We do not belong to ourselves. We belong to Jesus Christ who tore down the wall of enmity and united people near and far in one body.
In response to the confession coming from the Reformed Church of Zurich
Dear members of the Reformed Church of Zurich, our brothers and sisters in Christ.
We are very touched to have been invited to prepare and live out this day with you. Already in 1925 and in 1952, other international Mennonite representatives were officially welcomed here in this place which represents a very significant moment at the beginning of our history. Though issuing from the same source in the Reformation, Anabaptism has been marked by the breaking off and rejection of the accents of a radical theology and the "following" of Christ. Persecution, in Zurich and in other places, provoked the scattering of the Anabaptists in many other countries where our way of understanding were lived out and tested in many different situations.

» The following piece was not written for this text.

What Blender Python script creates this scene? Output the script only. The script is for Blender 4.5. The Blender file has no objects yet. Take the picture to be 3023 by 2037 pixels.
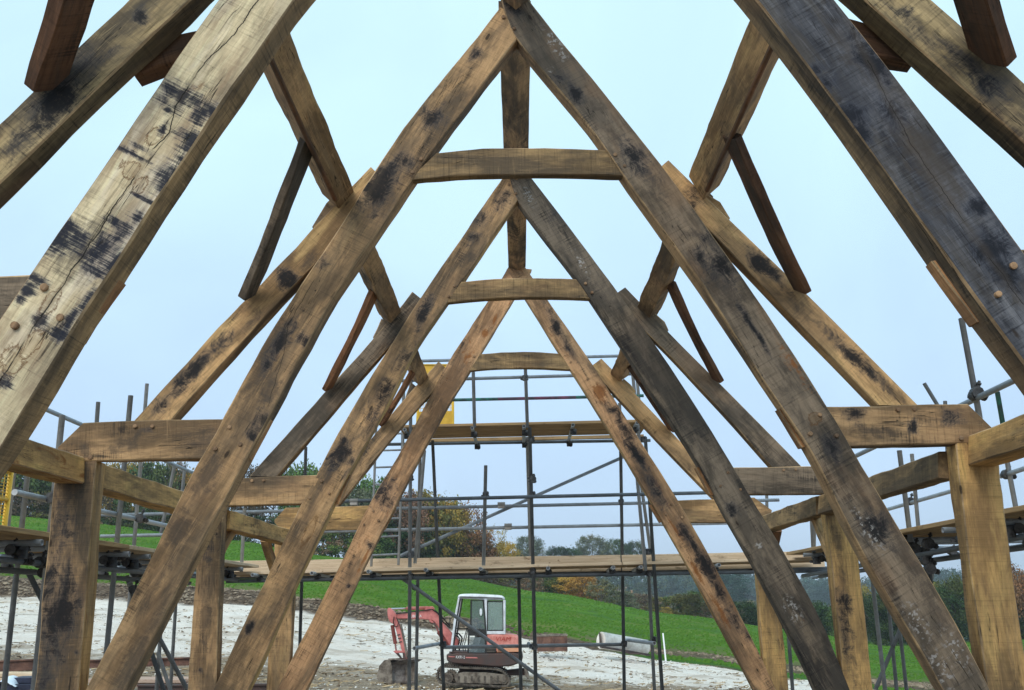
import bpy, math, random
from math import sin, cos, pi, radians
from mathutils import Vector, Matrix, noise
random.seed(7)
SC = bpy.context.scene
COL = SC.collection
V = Vector
# ------------------------------------------------------------------ camera model
F, CX, CY, H = 2850.0, 1511.5, 1018.5, 1.65
PITCH, ROLL, YAW = radians(15.1), radians(-1.1), radians(-0.2)
fw = V((sin(YAW)*cos(PITCH), cos(YAW)*cos(PITCH), sin(PITCH)))
r0 = V((cos(YAW), -sin(YAW), 0)); u0 = r0.cross(fw)
rr = r0*cos(ROLL)+u0*sin(ROLL); uu = u0*cos(ROLL)-r0*sin(ROLL)
EYE = V((0, 0, H))
def P(x, y, D):
    """world point of the wall plane Y = D that the surveyed photo point (x, y) lies on"""
    d = fw*F+rr*(x-CX)-uu*(y-CY)
    return EYE+d*(D/d.y)
def PX(x, y, X):
    d = fw*F+rr*(x-CX)-uu*(y-CY)
    return EYE+d*(X/d.x)
D0, D1, D2, D3 = 3.45, 6.0, 8.7, 11.55

# ------------------------------------------------------------------ objects
WM = {}
def tag(o, label=None, cat=None, group=None, kind=None):
    for k, v in (('label', label), ('category', cat), ('group', group), ('kind', kind)):
        if v: o[k] = v
    return o
def thing(name, label, cat, loc=(0, 0, 0), group=None):
    o = bpy.data.objects.new(name, None); COL.objects.link(o)
    o.empty_display_size = .2; o.location = loc; WM[o] = Matrix.Translation(V(loc))
    return tag(o, label, cat, group)
def link(name, me, mats, parent=None, M=None):
    o = bpy.data.objects.new(name, me); COL.objects.link(o)
    M = M or Matrix.Identity(4)
    if mats and not me.materials:
        for m in (mats if isinstance(mats, (list, tuple)) else [mats]): me.materials.append(m)
    if parent:
        o.parent = parent; o.matrix_parent_inverse = WM[parent].inverted()
    o.matrix_basis = M; WM[o] = M
    return o
class MB:
    def __init__(s): s.v = []; s.f = []; s.sm = []; s.mi = []
    def add(s, vs, fs, smooth=False, mi=0):
        n = len(s.v); s.v += [V(v) for v in vs]; s.f += [[i+n for i in f] for f in fs]
        s.sm += [smooth]*len(fs); s.mi += [mi]*len(fs)
    def box(s, a, b, mi=0, bev=0):
        x0, x1 = sorted((a[0], b[0])); y0, y1 = sorted((a[1], b[1])); z0, z1 = sorted((a[2], b[2]))
        s.prism([(x0, z0), (x1, z0), (x1, z1), (x0, z1)], y0, y1, mi, bev)
    def prism(s, poly, y0, y1, mi=0, bev=0):
        """polygon in XZ pulled along Y, with optional chamfered rims"""
        ar = sum(poly[i][0]*poly[(i+1) % len(poly)][1]-poly[(i+1) % len(poly)][0]*poly[i][1] for i in range(len(poly)))
        if ar < 0: poly = poly[::-1]
        n = len(poly)
        def inset(d):
            o = []
            for i in range(n):
                p, q, r = V(poly[i-1]), V(poly[i]), V(poly[(i+1) % n])
                e1 = (q-p); e2 = (r-q)
                if e1.length < 1e-9 or e2.length < 1e-9: o.append(q); continue
                e1.normalize(); e2.normalize()
                n1 = V((-e1.y, e1.x)); n2 = V((-e2.y, e2.x)); m = n1+n2
                if m.length < 1e-6: m = n1
                m.normalize(); o.append(q+m*d/max(.5, m.dot(n1)))
            return o
        if bev:
            ins = inset(bev)
            rings = [[(p[0], y0, p[1]) for p in ins], [(p[0], y0+bev, p[1]) for p in poly],
                     [(p[0], y1-bev, p[1]) for p in poly], [(p[0], y1, p[1]) for p in ins]]
        else:
            rings = [[(p[0], y0, p[1]) for p in poly], [(p[0], y1, p[1]) for p in poly]]
        vs = [v for r in rings for v in r]; fs = []
        for k in range(len(rings)-1):
            for i in range(n):
                j = (i+1) % n
                fs.append([k*n+i, k*n+j, (k+1)*n+j, (k+1)*n+i])
        fs.append(list(range(n))[::-1] if True else 0); fs[-1] = list(range(n))
        fs.append([(len(rings)-1)*n+i for i in range(n)][::-1])
        s.add(vs, fs, False, mi)
    def tube(s, a, b, r, r2=None, seg=12, mi=0, cap=True, hollow=0):
        a, b = V(a), V(b); r2 = r if r2 is None else r2
        d = (b-a)
        if d.length < 1e-6: return
        d.normalize(); t = V((0, 0, 1)) if abs(d.z) < .9 else V((1, 0, 0))
        x = d.cross(t).normalized(); y = d.cross(x)
        vs = []; fs = []
        for c, q in ((a, r), (b, r2)):
            for i in range(seg):
                an = 2*pi*i/seg; vs.append(c+x*cos(an)*q+y*sin(an)*q)
        for i in range(seg):
            j = (i+1) % seg; fs.append([i, j, seg+j, seg+i])
        s.add(vs, fs, True, mi)
        if hollow:
            vi = []
            for c, q, e in ((a, r*hollow, 1), (b, r2*hollow, -1)):
                for off in (0, .05*e):
                    for i in range(seg):
                        an = 2*pi*i/seg; vi.append(c+d*off+x*cos(an)*q+y*sin(an)*q)
            n0 = len(s.v); n = n0-2*seg
            s.v += vi
            for k, base in ((0, n0), (1, n0+2*seg)):
                for i in range(seg):
                    j = (i+1) % seg
                    s.f.append([n+k*seg+i, n+k*seg+j, base+j, base+i]); s.f.append([base+i, base+j, base+seg+j, base+seg+i])
                    s.sm += [False, True]; s.mi += [mi, mi]
                s.f.append([base+seg+i for i in range(seg)]); s.sm.append(False); s.mi.append(mi)
        elif cap:
            n = len(s.v)-2*seg
            s.f += [list(range(n, n+seg)), list(range(n+seg, n+2*seg))]; s.sm += [False]*2; s.mi += [mi]*2
    def path(s, pts, r, seg=8, mi=0):
        for i in range(len(pts)-1): s.tube(pts[i], pts[i+1], r, r, seg, mi)
    def mesh(s, name, M=None):
        me = bpy.data.meshes.new(name)
        vs = s.v if M is None else [M.inverted() @ v for v in s.v]
        me.from_pydata([tuple(v) for v in vs], [], s.f)
        me.polygons.foreach_set('use_smooth', s.sm); me.polygons.foreach_set('material_index', s.mi)
        me.validate(); me.update()
        return me
    def build(s, name, mats, parent=None, M=None):
        if M is None and parent is not None:
            M = WM[parent]
        if M is None and s.v:
            c = V((sum(v.x for v in s.v)/len(s.v), sum(v.y for v in s.v)/len(s.v), min(v.z for v in s.v)))
            M = Matrix.Translation(c)
        return link(name, s.mesh(name, M), mats, parent, M)
def fixn(o):
    import bmesh
    bm = bmesh.new(); bm.from_mesh(o.data); bmesh.ops.recalc_face_normals(bm, faces=bm.faces); bm.to_mesh(o.data); bm.free()

# ------------------------------------------------------------------ node helper
class NT:
    def __init__(s, name):
        s.m = bpy.data.materials.new(name); s.m.use_nodes = True; s.t = s.m.node_tree; s.t.nodes.clear()
        s.out = s.t.nodes.new('ShaderNodeOutputMaterial'); s.b = s.t.nodes.new('ShaderNodeBsdfPrincipled')
        s.t.links.new(s.b.outputs[0], s.out.inputs[0])
    def n(s, ty, ins=None, **kw):
        nd = s.t.nodes.new('ShaderNode'+ty)
        for k, v in kw.items(): setattr(nd, k, v)
        for k, v in (ins or {}).items(): s.set(nd.inputs[k], v)
        return nd
    def set(s, sock, v):
        if hasattr(v, 'is_linked') or isinstance(v, bpy.types.NodeSocket): s.t.links.new(v, sock)
        else: sock.default_value = v
    def math(s, op, a, b=0, c=0, clamp=False):
        nd = s.n('Math', operation=op, use_clamp=clamp); s.set(nd.inputs[0], a); s.set(nd.inputs[1], b)
        if len(nd.inputs) > 2: s.set(nd.inputs[2], c)
        return nd.outputs[0]
    def mix(s, f, a, b, mode='MIX'):
        nd = s.n('Mix', data_type='RGBA', blend_type=mode); s.set(nd.inputs[0], f); s.set(nd.inputs[6], a); s.set(nd.inputs[7], b)
        return nd.outputs[2]
    def ss(s, x, a, b):
        nd = s.n('MapRange', interpolation_type='SMOOTHSTEP'); s.set(nd.inputs[0], x); s.set(nd.inputs[1], a); s.set(nd.inputs[2], b)
        return nd.outputs[0]
    def noise(s, co, scale=(1, 1, 1), det=4, rough=.6, dist=0, sc=1):
        mp = s.n('Mapping'); s.set(mp.inputs[0], co); mp.inputs[3].default_value = scale
        nd = s.n('TexNoise'); s.set(nd.inputs['Vector'], mp.outputs[0]); nd.inputs['Scale'].default_value = sc
        nd.inputs['Detail'].default_value = det; nd.inputs['Roughness'].default_value = rough; nd.inputs['Distortion'].default_value = dist
        return nd.outputs[0]
    def bump(s, h, st, dist=.01):
        nd = s.n('Bump'); s.set(nd.inputs['Height'], h); nd.inputs['Strength'].default_value = st; nd.inputs['Distance'].default_value = dist
        s.t.links.new(nd.outputs[0], s.b.inputs['Normal'])
def c4(c): return (c[0], c[1], c[2], 1)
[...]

As of today, Swiss Mennonites as such are no longer present in the land around Zurich. Throughout the last few centuries, we have been influenced in different ways. Having been pushed to the side, we have become used to – and even finding some satisfaction in - being a bit cut off from the world and society. We confess that the reality of our communities do not always correspond to our interpretation of the Gospel; we can find there conformism, atrophy, withdrawal, and pride.
History may designate us as victims, and could incite us to find satisfaction in that. However, those here among you today, descendants of those Anabaptists persecuted in the past, no longer feel as victims. We do not ask for material retribution for the past: that would seem to us to be contrary to the Spirit of the Gospel. But the fact that you recognize the difficult points of your history in relation to ours helps us to see ourselves and to meet you differently. We receive your confession with a forgiving attitude.

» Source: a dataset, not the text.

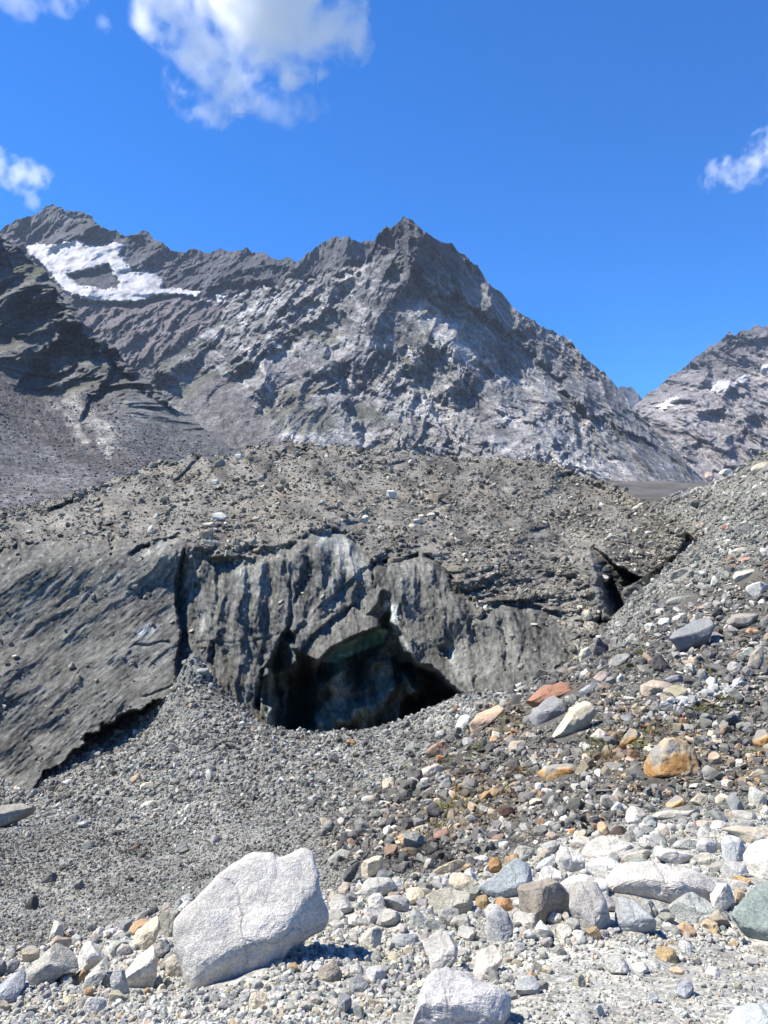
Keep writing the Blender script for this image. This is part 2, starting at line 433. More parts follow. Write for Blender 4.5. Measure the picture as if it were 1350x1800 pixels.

For many years now, and in many places, many opportunities for collaboration between members of Reformed and Mennonite churches have demonstrated a common will to overcome our old conflicts and to live out our belonging to the same body of Christ. This is why it is sometimes embarrassing for us to be once again asked for forgiveness. Maybe it is a sign that it is the moment for all of us to revisit our past, with the help of the Holy Spirit? There is no longer any church for us to oppose, and you no longer have any believers to re-integrate by force. We maintain however strong convictions, which are often shared by other free church movements issued from successive Revivals, in particular to that which pertains to more ethical and ecclesiological questions, that we would like to see more widely shared throughout the body of Christ. We would like to see them shared more broadly in the body of Christ and we would like to engage in a longer dialogue concerning our church and theological traditions in order to reinforce our common witness to Jesus-Christ and his gospel.

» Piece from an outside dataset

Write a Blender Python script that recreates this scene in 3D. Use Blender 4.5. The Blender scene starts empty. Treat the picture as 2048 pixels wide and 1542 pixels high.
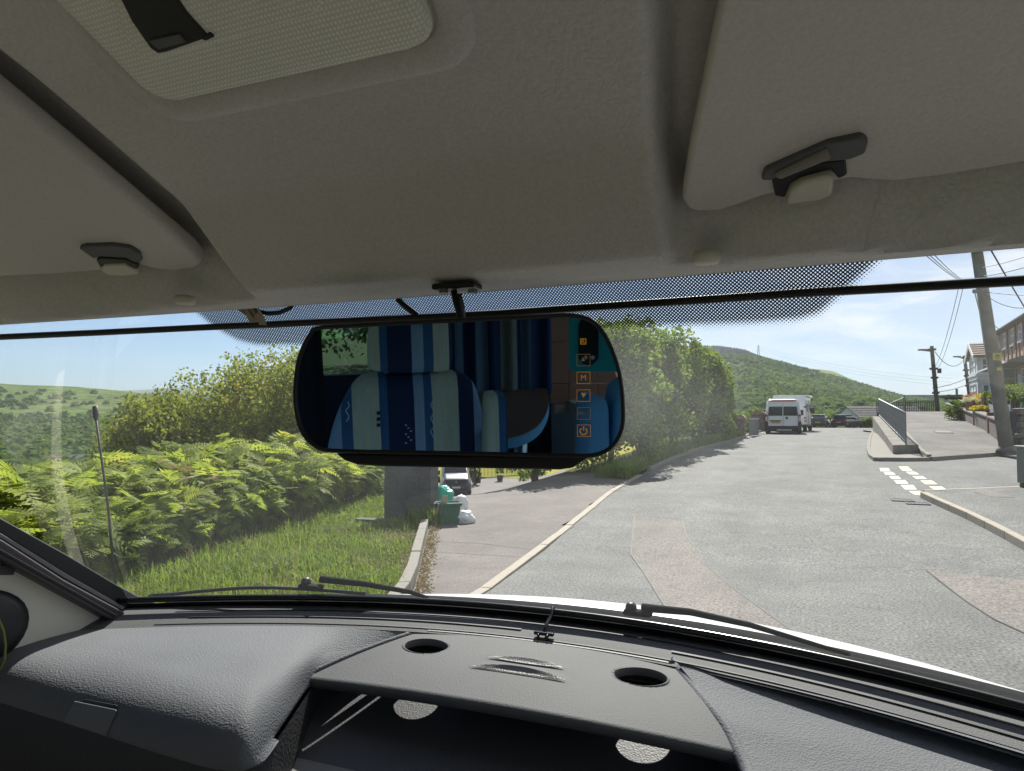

The 26th of June 2004 will remain an important step forward on the road of reconciliation. The plaque that will be unveiled today in this city of Zurich attests that actions have been taken with determination. We feel concerned by your words and deeds and we want to express our gratitude. Dear brothers and sisters of the Reformed Church of Zurich, may God bless you and give you his grace and his peace!